Dell’ormai celeberrimo studio costi/benefici per la TAV si è parlato fin troppo, ma vorremmo osservare come da studio serio e indispensabile sia a poco a poco diventato una specie di barzelletta.
Innanzitutto è da notare come il rapporto costi/benefici sia un elemento indispensabile per ogni decisione in campo economico; non solo per le grandi opere, ma anche per le decisioni di tutti noi: quando, ad esempio, vogliamo cambiare l’auto, tra le prime cose che facciamo, spesso inconsciamente, è proprio uno studio dei costi/benefici: ne vale la pena? Quali costi aggiuntivi andiamo a trovare? Quali benefici speriamo di avere?
Ma già da queste osservazioni possiamo notare due cose: lo studio costi/benefici è basato su calcoli probabilistici, su scenari futuri e quindi ha un grado di aleatorietà molto elevato, altro che precisione matematica; inoltre questo studio va fatto prima di cominciare qualcosa, non a opera già in corso. Prima valutiamo costi e benefici, poi, eventualmente, andiamo a firmare il contratto; non il contrario.
Nello specifico caso dello studio costi/benefici relativi alla TAV ci sono punti davvero strani:
- si è creata una commissione presieduta da un professore dichiaratamente anti TAV, che si è scelto quattro collaboratori a lui legati da rapporti di lavoro o di amicizia; addio collegialità e pluralità di opinioni, avrebbe fatto meglio a fare tutto da solo…
- si è fatto un calcolo relativo a tutto il tracciato Lione/Torino, quando il tratto di competenza dell’Italia, e quindi della commissione e dei relativi costi, riguarda neppure la metà. Sarebbe come se ognuno di noi per acquistare un appartamento facesse lo studio dei costi/benefici di tutta la casa.

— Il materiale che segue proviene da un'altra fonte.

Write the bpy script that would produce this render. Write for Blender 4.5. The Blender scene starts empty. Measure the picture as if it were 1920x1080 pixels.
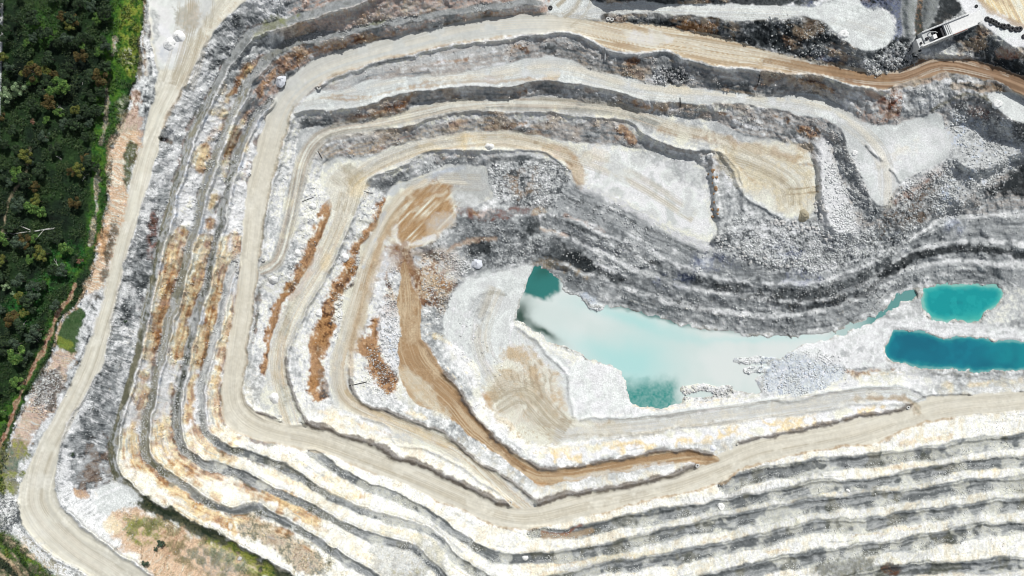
# Open-cut limestone quarry seen from straight above: a real terrain (heights solved from traced benches and
# roads), procedural rock colours, water, rubble, trees, tyres and the tip pocket.
import bpy, math, random
import numpy as np
rng = np.random.default_rng(7)
random.seed(7)
f32 = np.float32
# ------------------------------------------------------------------ survey grid
S = 0.3; H = 384.0                      # metres per survey unit at datum, camera height
DX = 1.6; U0 = -240.0; V0 = -180.0; NU = 1504; NV = 896
u1 = (U0 + DX*np.arange(NU)).astype(f32); v1 = (V0 + DX*np.arange(NV)).astype(f32)
U, V = np.meshgrid(u1, v1)

def world(u, v, z):
    k = (H - z)/H
    return (u-960.0)*S*k, -(v-540.0)*S*k, z

def vnoise(px, py, seed):
    r = np.random.default_rng(seed)
    x = (u1-U0)/px; y = (v1-V0)/py
    L = r.random((int(y[-1])+3, int(x[-1])+3)).astype(f32)
    ix = x.astype(int); fx = x-ix; fx = (fx*fx*(3-2*fx)).astype(f32)
    iy = y.astype(int); fy = y-iy; fy = (fy*fy*(3-2*fy)).astype(f32)
    R = L[:, ix]*(1-fx) + L[:, ix+1]*fx
    return R[iy]*(1-fy)[:, None] + R[iy+1]*fy[:, None]

def fbm(p, oct=4, seed=0, gain=.55):
    a = 1.0; t = 0; out = np.zeros((NV, NU), f32)
    for o in range(oct):
        out += a*vnoise(p/2**o, p/2**o, seed*31+o+1); t += a; a *= gain
    out = out/t
    return ((out-out.mean())/(out.std()*4)+.5).astype(f32)     # mean .5, sd .25

LAT = rng.random((512, 512)).astype(f32)
def lat(x, y):
    ix = np.floor(x).astype(int); iy = np.floor(y).astype(int)
    fx = x-ix; fy = y-iy; fx = fx*fx*(3-2*fx); fy = fy*fy*(3-2*fy)
    a = LAT[iy & 511, ix & 511]; b = LAT[iy & 511, (ix+1) & 511]
    c = LAT[(iy+1) & 511, ix & 511]; d = LAT[(iy+1) & 511, (ix+1) & 511]
    return (a*(1-fx)+b*fx)*(1-fy) + (c*(1-fx)+d*fx)*fy

N_BIG = fbm(110, 4, 1); N_MID = fbm(34, 4, 2); N_SM = fbm(11, 4, 3); N_FINE = fbm(4.2, 2, 4, .8)
N_MID2 = fbm(40, 4, 5); N_SM2 = fbm(14, 4, 6); N_WH = rng.random((NV, NU)).astype(f32)
WU = (fbm(26, 4, 8)-.5)*2; WV = (fbm(26, 4, 9)-.5)*2        # edge wobble, about -1..1
Uw = U + 3.0*WU; Vw = V + 3.0*WV

def sst(a, b, x):
    t = np.clip((x-a)/(b-a), 0, 1); return t*t*(3-2*t)

def smooth(pts, sub=4, closed=False):
    P = np.array(pts, float)
    if len(P) < 3: return P
    n = len(P); out = []
    for i in range(n if closed else n-1):
        if closed: p0, p1, p2, p3 = P[i-1], P[i], P[(i+1) % n], P[(i+2) % n]
        else: p0, p1, p2, p3 = P[max(i-1, 0)], P[i], P[i+1], P[min(i+2, n-1)]
        for k in range(sub):
            t = k/sub
            out.append(.5*((2*p1)+(-p0+p2)*t+(2*p0-5*p1+4*p2-p3)*t*t+(-p0+3*p1-3*p2+p3)*t**3))
    if not closed: out.append(P[-1])
    return np.array(out)

def box(lo_u, hi_u, lo_v, hi_v):
    a = max(0, int((lo_u-U0)/DX)); b = min(NU, int((hi_u-U0)/DX)+2)
    c = max(0, int((lo_v-V0)/DX)); d = min(NV, int((hi_v-V0)/DX)+2)
    return slice(c, max(c, d)), slice(a, max(a, b))

def near(P, pad, warp=True):
    """distance, arc length and side (+ = right of travel) to a polyline, on its box"""
    P = np.asarray(P, float)[:, :2]
    sl = box(P[:, 0].min()-pad, P[:, 0].max()+pad, P[:, 1].min()-pad, P[:, 1].max()+pad)
    uu = Uw if warp else U; vv = Vw if warp else V
    shp = U[sl].shape
    D = np.full(shp, 1e4, f32); T = np.zeros(shp, f32); SD = np.ones(shp, f32); t0 = 0.0
    for i in range(len(P)-1):
        a, b = P[i], P[i+1]; d = b-a; L = math.hypot(*d)
        if L < 1e-6: continue
        s2 = box(min(a[0], b[0])-pad, max(a[0], b[0])+pad, min(a[1], b[1])-pad, max(a[1], b[1])+pad)
        o = (slice(max(s2[0].start-sl[0].start, 0), s2[0].stop-sl[0].start), slice(max(s2[1].start-sl[1].start, 0), s2[1].stop-sl[1].start))
        x = uu[sl][o]-a[0]; y = vv[sl][o]-a[1]
        if x.size == 0: t0 += L; continue
        t = np.clip((x*d[0]+y*d[1])/(L*L), 0, 1)
        q = np.hypot(x-t*d[0], y-t*d[1])
        m = q < D[o]
        D[o] = np.where(m, q, D[o]); T[o] = np.where(m, t0+t*L, T[o])
        SD[o] = np.where(m, np.where(d[0]*y-d[1]*x >= 0, 1, -1), SD[o])
        t0 += L
    return sl, D, T, SD

def polysd(pts, pad=16, sm=True, warp=True):
    """signed distance (negative inside) near a closed outline"""
    P = smooth(pts, 3, True) if sm else np.array(pts, float)
    P = np.vstack([P, P[:1]])
    sl, D, T, _ = near(P, pad, warp)
    uu = (Uw if warp else U)[sl]; vv = (Vw if warp else V)[sl]
    ins = np.zeros(uu.shape, bool)
    for i in range(len(P)-1):
        (x0, y0), (x1, y1) = P[i], P[i+1]
        if y0 == y1: continue
        lo, hi = min(y0, y1), max(y0, y1)
        r0 = max(0, int((lo-8-V0)/DX)-sl[0].start); r1 = int((hi+8-V0)/DX)+2-sl[0].start
        if r1 <= 0: continue
        vs = vv[r0:r1]; us = uu[r0:r1]
        c = ((y0 > vs) != (y1 > vs)) & (us < (x1-x0)*(vs-y0)/(y1-y0)+x0)
        ins[r0:r1] ^= c
    return sl, np.where(ins, -np.minimum(D, 1e3), np.minimum(D, 1e3))

def lin(c):
    c = np.array(c, float)/255
    return np.where(c < .04045, c/12.92, ((c+.055)/1.055)**2.4)
def alb(c, k=.86): return np.clip(lin(c)*k, .008, .68).astype(f32)

# ------------------------------------------------------------------ traced survey lines
RIM_L = [(265,270),(252,320),(237,375),(222,432),(205,495),(196,540),(185,580),(165,640),(147,690),(127,730),(100,780),(86,810),(60,855),(42,900),(33,940),(37,970),(55,1000),(100,1040),(155,1075),(240,1130),(330,1254)]
RIM_R = [(462,1),(437,22),(400,62),(370,112),(350,150),(312,220),(297,277),(280,340),(257,405),(242,460),(222,537),(207,595),(192,680),(175,715),(142,765),(122,807),(110,850),(104,910),(107,937),(127,965),(175,1005),(225,1042),(275,1078),(350,1140),(430,1254)]
RIM = [(275,-180),(276,0),(283,60),(290,110),(297,145),(285,190)] + RIM_L + RIM_R[::-1] + [(520,-30),(600,-90),(640,-180)]
RIM_C = [(520,-120),(440,-20),(385,60),(335,150),(281,270),(255,370),(232,445),(209,540),(195,590),(165,690),(120,785),(85,855),(72,905),(70,945),(95,985),(150,1035),(220,1080),(300,1145),(380,1254)]
M_OUT = [(2180,250),(1920,145),(1865,125),(1815,110),(1765,107),(1727,112),(1690,130),(1652,140),(1590,130),(1515,117),(1435,92),(1360,72),(1285,55),(1210,45),(1125,38),(1022,29),(960,29),(905,35),(805,55),(730,72),(655,92),(605,105),(567,125),(542,145),(530,160),(512,190),(500,217),(490,250),(477,295),(467,335),(460,382),(454,445),(450,495),(444,540),(435,602),(425,660),(417,715),(414,760),(418,785),(435,806),(478,825),(530,837),(580,847),(610,850),(655,867),(705,887),(755,907),(805,930),(855,952),(905,977),(942,990),(990,995),(1035,985),(1110,965),(1185,947),(1260,930),(1310,917),(1360,902),(1385,882),(1440,865),(1515,847),(1590,837),(1652,827),(1690,810),(1727,795),(1790,782),(1865,775),(1920,767),(2180,735)]
M_IN = [(2180,300),(1920,180),(1890,160),(1840,147),(1777,136),(1740,145),(1690,156),(1660,166),(1627,162),(1565,147),(1515,137),(1430,130),(1385,125),(1335,120),(1292,110),(1260,95),(1210,95),(1172,95),(1135,85),(1110,72),(1085,62),(1045,57),(960,66),(880,77),(805,92),(730,107),(667,127),(617,147),(598,158),(575,172),(552,200),(545,222),(530,267),(512,332),(500,382),(490,445),(487,482),(484,510),(477,545),(470,605),(462,665),(457,715),(457,740),(465,760),(480,777),(505,785),(522,790),(572,795),(605,804),(655,822),(705,840),(742,860),(792,875),(830,892),(880,917),(917,935),(950,948),(1010,942),(1060,932),(1135,920),(1197,910),(1260,892),(1305,875),(1345,855),(1385,835),(1435,820),(1515,806),(1590,790),(1640,780),(1690,770),(1703,762),(1742,744),(1815,740),(1920,732),(2180,700)]
M_C = [(2200,700,-69),(1920,750,-67),(1800,762,-66),(1720,778,-65),(1600,812,-63.5),(1500,832,-62.3),(1420,848,-61),(1350,878,-60),(1250,912,-58.5),(1100,945,-56.5),(985,968,-54.5),(900,948,-53),(800,905,-51.5),(700,865,-50),(600,828,-48.5),(500,805,-47),(450,775,-46),(437,730,-45),(445,650,-43.5),(460,550,-41.5),(470,450,-39),(480,380,-37.5),(500,290,-35),(520,220,-33),(555,165,-31.5),(620,125,-30),(750,88,-28.5),(900,52,-27),(1050,45,-25.5),(1180,68,-24),(1300,88,-22.5),(1440,112,-20.5),(1600,142,-18.5),(1690,146,-17.5),(1765,122,-16.5),(1850,138,-15.5),(1920,162,-14.5),(2200,270,-12)][::-1]
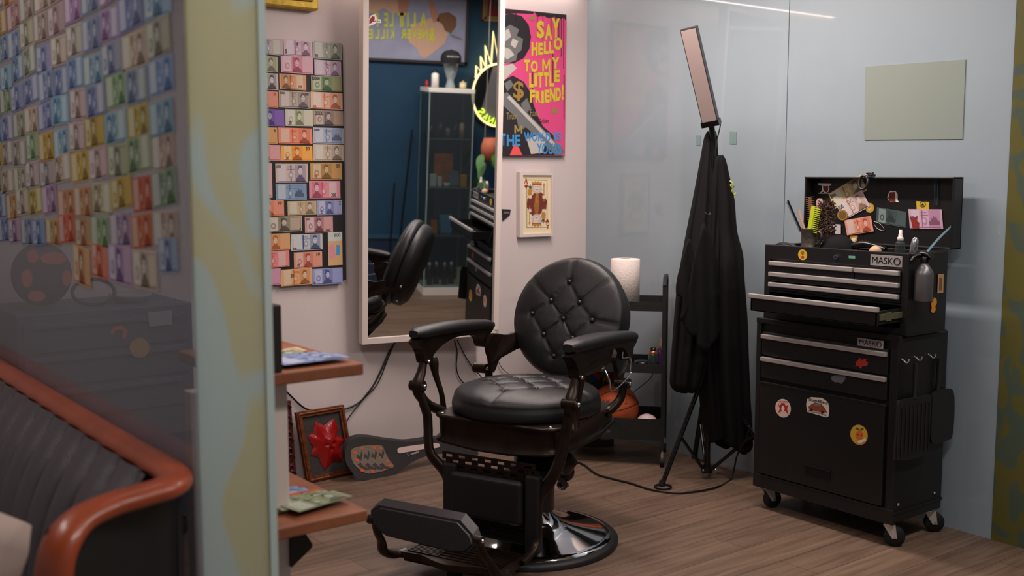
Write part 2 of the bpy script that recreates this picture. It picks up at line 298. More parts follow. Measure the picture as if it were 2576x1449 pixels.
NOTES = [(K5, -80, 42, 238, 222, (178, 170, 160), (96, 116, 160), 'l', (), 'pale blue and tan'),
 (K5, 245, 62, 572, 240, (206, 176, 188), (140, 100, 132), 'r', (('5', .05, .1, .26, INK), ('5', .44, .62, .2, (60, 60, 110))), 'lilac'),
 (K5, 577, 86, 908, 280, (164, 164, 150), (110, 122, 104), 'r', (('20', .06, .06, .2, INK), ('20', .82, .04, .13, INK)), 'grey green'),
 (K5, -150, 238, 177, 415, (170, 166, 138), (130, 138, 112), 'r', (), 'pale olive'),
 (K5, 212, 242, 577, 436, (206, 160, 172), (184, 78, 110), 'c', (), 'pink'),
 (K5, 594, 290, 898, 462, (196, 172, 188), (138, 108, 152), 'r', (('2', .46, .5, .28, (150, 110, 70)),), 'mauve'),
 (K5, -130, 436, 183, 622, (190, 182, 182), (70, 66, 80), 'r', (), 'white and grey'),
 (K5, 195, 446, 500, 618, (202, 152, 112), (150, 92, 56), 'l', (('10', .72, .12, .2, INK),), 'tan orange'),
 (K5, 555, 474, 910, 644, (150, 152, 116), (70, 122, 76), 'c', (('20000', .02, .72, .2, INK),), 'green and brown'),
 (K5, -150, 638, 183, 818, (202, 140, 112), (174, 62, 50), 'c', (('20', .84, .76, .16, (190, 50, 40)),), 'brick red'),
 (K5, 190, 640, 548, 830, (174, 160, 144), (108, 98, 116), 'r', (('1000', .04, .78, .14, INK), ('1000', .8, .78, .14, INK)), 'grey beige'),
 (K5, 552, 656, 915, 842, (212, 176, 156), (214, 104, 58), 'r', (('200', .06, .06, .14, (200, 90, 50)),), 'orange and white'),
 (K5, -80, 838, 252, 1028, (122, 92, 160), (76, 54, 128), 'c', (), 'deep violet'),
 (K5, 264, 848, 577, 1034, (192, 184, 168), (126, 142, 84), 'c', (('20', .1, .08, .22, INK),), 'white and green'),
 (K5, 584, 858, 922, 1026, (166, 144, 124), (100, 92, 96), 'c', (('2000', .05, .68, .26, INK),), 'grey brown'),
 (K5, -170, 1046, 172, 1232, (196, 148, 96), (170, 104, 58), 'c', (('5', .9, .74, .18, INK),), 'ochre'),
 (K5, 184, 1054, 570, 1232, (214, 140, 110), (202, 84, 52), 'r', (), 'orange red'),
 (K5, 578, 1050, 930, 1228, (166, 172, 188), (92, 112, 158), 'b', (('50000', .04, .78, .13, INK),), 'light blue'),
 (K5, -150, 1246, 210, 1422, (206, 148, 148), (176, 60, 72), 'c', (), 'crimson'),
 (K5, 218, 1254, 572, 1426, (226, 164, 74), (220, 104, 34), 'c', (('20', .78, .7, .24, INK), ('20', .13, .08, .2, INK)), 'bright orange'),
 (K5, 580, 1242, 930, 1424, (190, 176, 156), (134, 124, 108), 'r', (), 'pale sepia'),
 (K6, -230, 50, 112, 430, (202, 158, 158), (150, 90, 96), 'c', (), 'rose'),
 (K6, 146, 52, 504, 258, (190, 172, 164), (98, 84, 142), 'r', (('£20', .03, .76, .17, INK),), 'white and purple'),
 (K6, 531, 48, 880, 228, (184, 144, 84), (142, 98, 46), 'c', (('50', .82, .72, .22, INK), ('50', .12, .12, .18, (190, 50, 40))), 'golden brown'),
 (K6, 148, 270, 490, 450, (134, 152, 176), (78, 106, 146), 'b', (), 'slate blue'),
 (K6, 518, 242, 862, 432, (206, 140, 148), (184, 74, 94), 'l', (('200', .7, .1, .2, INK),), 'pink and red'),
 (K6, -100, 456, 241, 626, (210, 138, 116), (202, 78, 50), 'c', (('10', .82, .72, .2, INK),), 'salmon'),
 (K6, 280, 460, 598, 612, (186, 166, 134), (150, 126, 92), 'r', (), 'beige'),
 (K6, 602, 452, 880, 612, (144, 148, 184), (82, 92, 150), 'c', (('2', .88, .68, .26, INK), ('2', .16, .1, .22, INK)), 'periwinkle'),
 (K6, 40, 632, 438, 798, (174, 158, 136), (78, 72, 60), 'c', (('5', .93, .06, .14, INK), ('FIVE DOLLARS', .2, .02, .09, INK)), 'green grey'),
 (K6, 470, 634, 780, 808, (190, 142, 146), (112, 68, 80), 'c', (('1000', .05, .8, .13, INK), ('1000', .74, .06, .14, INK)), 'dusty mauve'),
 (K6, -20, 820, 308, 1002, (202, 154, 108), (206, 106, 52), 'c', (), 'apricot'),
 (K6, 316, 822, 665, 998, (186, 186, 186), (48, 72, 132), 'r', (('500', .06, .06, .14, INK),), 'white and navy'),
 (K6, -40, 1012, 300, 1192, (214, 132, 124), (190, 64, 62), 'l', (), 'coral red'),
 (K6, 349, 1018, 662, 1190, (210, 142, 122), (196, 82, 58), 'c', (('10', .8, .72, .22, INK), ('10', .12, .1, .16, INK)), 'salmon pink'),
 (K6, -150, 1206, 205, 1386, (196, 144, 170), (190, 90, 90), 'c', (), 'orchid'),
 (K6, 209, 1205, 550, 1385, (218, 164, 112), (186, 108, 58), 'r', (('20', .3, .5, .2, INK),), 'amber'),
 (K6, 552, 1197, 887, 1372, (146, 152, 196), (70, 84, 148), 'c', (('50', .04, .08, .12, INK),), 'blue violet')]
ROWS = {0: 'first', 1: 'second', 2: 'third', 3: 'fourth', 4: 'fifth', 5: 'sixth', 6: 'seventh', 7: 'eighth', 8: 'ninth', 9: 'tenth', 10: 'eleventh', 11: 'twelfth'}
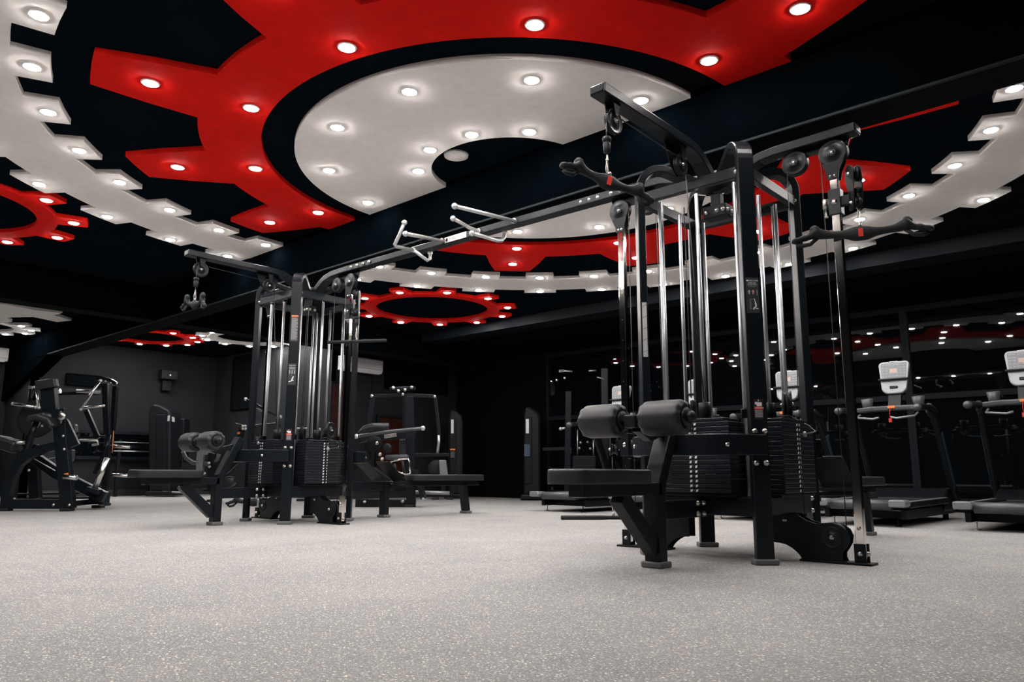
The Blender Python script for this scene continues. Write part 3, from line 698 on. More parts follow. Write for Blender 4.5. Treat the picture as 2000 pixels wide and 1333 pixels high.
    for s in (-1, 1):
        f_ = MB().prism([L(lx+s*.19+a, y, z) for a, y, z in ((-.12, .86, .62), (.12, .86, .62), (.12, 1.12, .40), (-.12, 1.12, .40))], (0, .64, .76), .012).build('foot_plate', BLACK2, T, .004)
    MB().cyl(L(lx-.30, 1.10, .36), L(lx+.30, 1.10, .36), .018, 12).build('foot_bar', BLACK2, T)
    pulley(T, L(lx, .62, .50), (1, 0, 0), .06)
    MB().prism([L(lx+.03, .42, .40), L(lx+.03, .75, .40), L(lx+.03, .68, .55), L(lx+.03, .55, .58), L(lx+.03, .42, .52)], (1, 0, 0), .006).build('pulley_bracket', BLACK2, T)
    return T, cr, cl, L

T1, cr1, cl1, L1 = tower((-2.27, 4.56), 'nearest black cable tower with four weight stacks, at right, lat seat facing the camera', 'near', 1)
T2, cr2, cl2, L2 = tower((-7.10, 4.49), 'farther black cable tower at centre left, orange warning sticker on its front upright', 'far', -1)

# ---------------- crossover bar between the towers ----------------
XB = thing('crossover_bar', 'long black overhead bar joining both cable towers, with chrome pull-up grips', 'gym machine', (-4.66, 4.53, 2.57))
def CB(x, y, z): return V(x, y, z)
pts = [V(-2.31, 4.56, 2.41), V(-2.38, 4.56, 2.44), V(-2.47, 4.56, 2.50), V(-2.56, 4.56, 2.545), V(-2.68, 4.56, 2.57), V(-2.85, 4.56, 2.575), V(-6.47, 4.50, 2.575), V(-6.64, 4.5, 2.57), V(-6.76, 4.5, 2.545), V(-6.85, 4.5, 2.50), V(-6.94, 4.5, 2.44), V(-7.01, 4.5, 2.41)]
bb = MB().sweep(pts, V(0, 1, 0), .1, .06).build('beam', BLACK, XB, .006)
for x in (-3.02, -3.10, -3.22, -3.30, -3.38): bolt(XB, V(x, 4.56-.052, 2.575), (0, -1, 0), .013)
for x in (-5.98, -6.08, -6.18, -6.28): bolt(XB, V(x, 4.50-.051, 2.575), (0, -1, 0), .013)
tg = MB().bx(-4.90, -4.62, 4.476, 4.4785, 2.549, 2.601).build('name_plate', TAGM, XB)
text('EXELCORE', .036, (-4.745, 4.4755, 2.575), (1, 0, 0), (0, 0, 1), STICK, tg, sx=1.05)
tg.location = (tg.location.x, tg.location.y, tg.location.z)
lo = MB().lathe((-4.872, 4.4755, 2.575), (0, -1, 0), [(0, .017), (.0006, .017), (.0006, .009), (0, .009)], 20).build('emblem', STICK, tg)
def grip(path, m, nm='grip', r=.016, ends=(True, True)):
    g = MB().tube(path, r, 12).build(nm, m, XB)
    for e, on in zip((0, -1), ends):
        if on: MB().ball(path[e], r*1.55).build('end_cap', PALE, g)
    return g
def yat(u, v, Y): return py(u, v, Y)
def collar(p, d): MB().lathe(p, d, [(0, .017), (0, .024), (.016, .024), (.016, .017)], 16).build('collar', TAGM, XB)
grip([yat(1008, 433, 4.49), yat(950, 418, 4.15), yat(888, 403, 3.85)], PALE, ends=(False, True)); collar(yat(1005, 432, 4.485), (0, -1, 0))
grip([yat(938, 453, 4.49), yat(916, 445, 4.40), yat(905, 438, 4.33), yat(885, 427, 4.18)], PALE, ends=(False, True)); collar(yat(936, 452, 4.485), (0, -1, 0))
grip([yat(922, 456, 4.20), yat(950, 464, 4.38), yat(970, 470, 4.50), yat(980, 470, 4.56), yat(985, 464, 4.585), yat(986, 452, 4.585)], PALE, ends=(True, True))
grip([yat(866, 472, 4.48), yat(825, 463, 4.15), yat(792, 457, 3.90)], PALE, ends=(False, True)); collar(yat(864, 471, 4.475), (0, -1, 0))
grip([yat(790, 435, 4.12), yat(780, 459, 4.12), yat(771, 478, 4.13), yat(774, 482, 4.16), yat(808, 489, 4.44)], PALE, ends=(True, True))
grip([yat(810, 490, 4.40), yat(824, 501, 4.46), yat(835, 509, 4.53), yat(840, 506, 4.55), yat(840, 494, 4.55)], PALE, ends=(False, True))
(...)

- Si è calcolato nei costi le mancate accise incassate dallo Stato per il minore consumo di gasolio dei Tir e i minori incassi delle società autostradali. Mentre in tutto il mondo si investono miliardi per spostare il traffico pesante su ferro e ridurre l’inquinamento secondo la commissione tutto questo sarebbe semplicemente un costo. Senza poi far notare che un’esplicita norma UE vieta di computare le tasse (e le accise lo sono, eccome…) nei calcoli di costi/benefici.
Se si considera che (come da sempre sostiene Libertates) quello che manca in Italia sono proprio gli investimenti in strutture e non la spesa corrente si vede come un comportamento del genere sia non solo autolesionistico, ma anche antistorico. Infatti oltre 150 anni fa un certo Camillo Benso conte di Cavour impegnava il Piemonte in uno sforzo eccezionale per aprire un traforo, proprio lo stesso Frejus di cui parliamo oggi, che metteva in comunicazione il suo Piemonte, allora piccolo stato di second’ordine, con la Francia e il resto dell’Europa; ora invece l’Italia, uno dei più importanti stati della UE, fa di tutto per richiudersi in un provincialismo miope rinunciando a collegamenti con tutto il resto dell’Europa grazie ad una visione ideologica e di piccolissimo cabotaggio.
Ah se potesse tornare Camillo Benso!